- Task
Repeat exactly the lines from the start through the line with "strip('trim_25', (1.49, 14.2, SH), (1.49, 13.6, ZM), .02)", both ends included.

- Data block
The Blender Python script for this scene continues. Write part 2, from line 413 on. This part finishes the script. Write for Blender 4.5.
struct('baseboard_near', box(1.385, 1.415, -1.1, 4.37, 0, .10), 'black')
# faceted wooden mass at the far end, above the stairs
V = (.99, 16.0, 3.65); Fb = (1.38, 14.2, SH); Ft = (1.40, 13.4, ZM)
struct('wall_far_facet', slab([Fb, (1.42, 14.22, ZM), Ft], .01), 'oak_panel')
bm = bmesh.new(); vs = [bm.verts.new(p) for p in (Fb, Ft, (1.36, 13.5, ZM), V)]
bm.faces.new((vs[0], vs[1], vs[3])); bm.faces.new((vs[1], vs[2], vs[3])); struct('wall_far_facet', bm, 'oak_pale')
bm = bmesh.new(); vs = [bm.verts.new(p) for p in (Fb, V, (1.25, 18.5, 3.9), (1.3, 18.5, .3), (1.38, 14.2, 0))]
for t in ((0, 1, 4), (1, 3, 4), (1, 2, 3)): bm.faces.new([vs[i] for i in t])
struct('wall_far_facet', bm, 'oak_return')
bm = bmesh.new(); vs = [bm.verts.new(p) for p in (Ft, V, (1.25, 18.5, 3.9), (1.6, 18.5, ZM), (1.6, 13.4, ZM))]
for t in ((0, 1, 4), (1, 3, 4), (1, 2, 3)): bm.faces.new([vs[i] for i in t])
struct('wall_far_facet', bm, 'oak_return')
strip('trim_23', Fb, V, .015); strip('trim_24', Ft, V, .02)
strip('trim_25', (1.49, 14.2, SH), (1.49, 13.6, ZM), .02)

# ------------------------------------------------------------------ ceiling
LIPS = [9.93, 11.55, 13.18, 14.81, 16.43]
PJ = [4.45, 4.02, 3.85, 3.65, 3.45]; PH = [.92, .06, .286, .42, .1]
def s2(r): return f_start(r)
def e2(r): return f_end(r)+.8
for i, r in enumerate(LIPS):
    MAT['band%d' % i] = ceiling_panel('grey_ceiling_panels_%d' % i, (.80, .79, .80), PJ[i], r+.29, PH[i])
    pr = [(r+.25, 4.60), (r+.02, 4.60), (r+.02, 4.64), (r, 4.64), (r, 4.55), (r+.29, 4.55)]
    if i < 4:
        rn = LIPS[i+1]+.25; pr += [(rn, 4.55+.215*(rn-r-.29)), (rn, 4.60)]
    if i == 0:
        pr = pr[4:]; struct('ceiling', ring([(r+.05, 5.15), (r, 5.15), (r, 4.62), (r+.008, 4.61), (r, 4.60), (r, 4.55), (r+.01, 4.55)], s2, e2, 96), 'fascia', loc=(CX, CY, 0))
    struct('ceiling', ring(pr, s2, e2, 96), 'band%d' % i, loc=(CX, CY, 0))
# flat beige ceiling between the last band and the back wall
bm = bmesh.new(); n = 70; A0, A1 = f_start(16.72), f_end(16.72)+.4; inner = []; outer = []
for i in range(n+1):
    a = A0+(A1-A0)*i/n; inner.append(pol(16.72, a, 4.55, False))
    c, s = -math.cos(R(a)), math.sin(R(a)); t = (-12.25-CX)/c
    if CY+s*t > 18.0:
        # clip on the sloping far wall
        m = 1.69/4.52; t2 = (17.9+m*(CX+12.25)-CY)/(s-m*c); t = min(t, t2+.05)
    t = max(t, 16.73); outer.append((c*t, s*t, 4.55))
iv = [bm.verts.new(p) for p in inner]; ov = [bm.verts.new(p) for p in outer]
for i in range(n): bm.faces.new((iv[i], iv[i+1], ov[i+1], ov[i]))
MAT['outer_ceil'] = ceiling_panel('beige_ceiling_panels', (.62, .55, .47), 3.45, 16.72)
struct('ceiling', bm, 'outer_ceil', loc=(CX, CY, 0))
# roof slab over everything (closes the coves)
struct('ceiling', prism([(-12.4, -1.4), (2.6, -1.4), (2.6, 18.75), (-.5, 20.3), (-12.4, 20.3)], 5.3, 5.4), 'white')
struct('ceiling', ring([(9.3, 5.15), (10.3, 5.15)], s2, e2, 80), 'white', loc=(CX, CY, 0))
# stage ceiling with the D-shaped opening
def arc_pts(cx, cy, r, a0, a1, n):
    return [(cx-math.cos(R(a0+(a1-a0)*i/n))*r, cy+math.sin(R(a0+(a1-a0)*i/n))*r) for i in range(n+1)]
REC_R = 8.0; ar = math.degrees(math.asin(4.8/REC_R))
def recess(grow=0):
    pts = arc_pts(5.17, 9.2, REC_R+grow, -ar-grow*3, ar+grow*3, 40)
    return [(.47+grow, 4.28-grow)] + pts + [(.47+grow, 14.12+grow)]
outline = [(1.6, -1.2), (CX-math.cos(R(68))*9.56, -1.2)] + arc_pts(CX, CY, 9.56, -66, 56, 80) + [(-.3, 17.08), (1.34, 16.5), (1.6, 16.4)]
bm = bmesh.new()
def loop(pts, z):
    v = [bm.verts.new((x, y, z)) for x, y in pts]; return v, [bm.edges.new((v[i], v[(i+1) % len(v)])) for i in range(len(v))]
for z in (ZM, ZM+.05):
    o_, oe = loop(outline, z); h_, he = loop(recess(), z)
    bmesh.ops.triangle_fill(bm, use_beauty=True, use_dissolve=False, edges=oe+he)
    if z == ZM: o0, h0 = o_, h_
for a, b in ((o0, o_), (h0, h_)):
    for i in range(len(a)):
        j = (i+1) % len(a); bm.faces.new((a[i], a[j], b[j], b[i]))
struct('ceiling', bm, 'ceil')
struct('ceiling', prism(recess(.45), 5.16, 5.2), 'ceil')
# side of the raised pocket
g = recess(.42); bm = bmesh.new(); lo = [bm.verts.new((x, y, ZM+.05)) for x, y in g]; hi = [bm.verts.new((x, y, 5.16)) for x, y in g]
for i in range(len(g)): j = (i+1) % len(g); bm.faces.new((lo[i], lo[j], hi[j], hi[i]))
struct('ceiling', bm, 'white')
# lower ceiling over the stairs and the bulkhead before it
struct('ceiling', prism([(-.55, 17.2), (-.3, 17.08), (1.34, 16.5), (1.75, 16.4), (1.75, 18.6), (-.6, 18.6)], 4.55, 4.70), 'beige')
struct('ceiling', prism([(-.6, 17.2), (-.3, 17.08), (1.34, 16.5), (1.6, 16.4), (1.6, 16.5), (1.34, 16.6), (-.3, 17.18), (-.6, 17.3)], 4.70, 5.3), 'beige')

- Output
The Blender Python script for this scene continues. Write part 2, from line 413 on. This part finishes the script. Write for Blender 4.5.
struct('baseboard_near', box(1.385, 1.415, -1.1, 4.37, 0, .10), 'black')
# faceted wooden mass at the far end, above the stairs
V = (.99, 16.0, 3.65); Fb = (1.38, 14.2, SH); Ft = (1.40, 13.4, ZM)
struct('wall_far_facet', slab([Fb, (1.42, 14.22, ZM), Ft], .01), 'oak_panel')
bm = bmesh.new(); vs = [bm.verts.new(p) for p in (Fb, Ft, (1.36, 13.5, ZM), V)]
bm.faces.new((vs[0], vs[1], vs[3])); bm.faces.new((vs[1], vs[2], vs[3])); struct('wall_far_facet', bm, 'oak_pale')
bm = bmesh.new(); vs = [bm.verts.new(p) for p in (Fb, V, (1.25, 18.5, 3.9), (1.3, 18.5, .3), (1.38, 14.2, 0))]
for t in ((0, 1, 4), (1, 3, 4), (1, 2, 3)): bm.faces.new([vs[i] for i in t])
struct('wall_far_facet', bm, 'oak_return')
bm = bmesh.new(); vs = [bm.verts.new(p) for p in (Ft, V, (1.25, 18.5, 3.9), (1.6, 18.5, ZM), (1.6, 13.4, ZM))]
for t in ((0, 1, 4), (1, 3, 4), (1, 2, 3)): bm.faces.new([vs[i] for i in t])
struct('wall_far_facet', bm, 'oak_return')
strip('trim_23', Fb, V, .015); strip('trim_24', Ft, V, .02)
strip('trim_25', (1.49, 14.2, SH), (1.49, 13.6, ZM), .02)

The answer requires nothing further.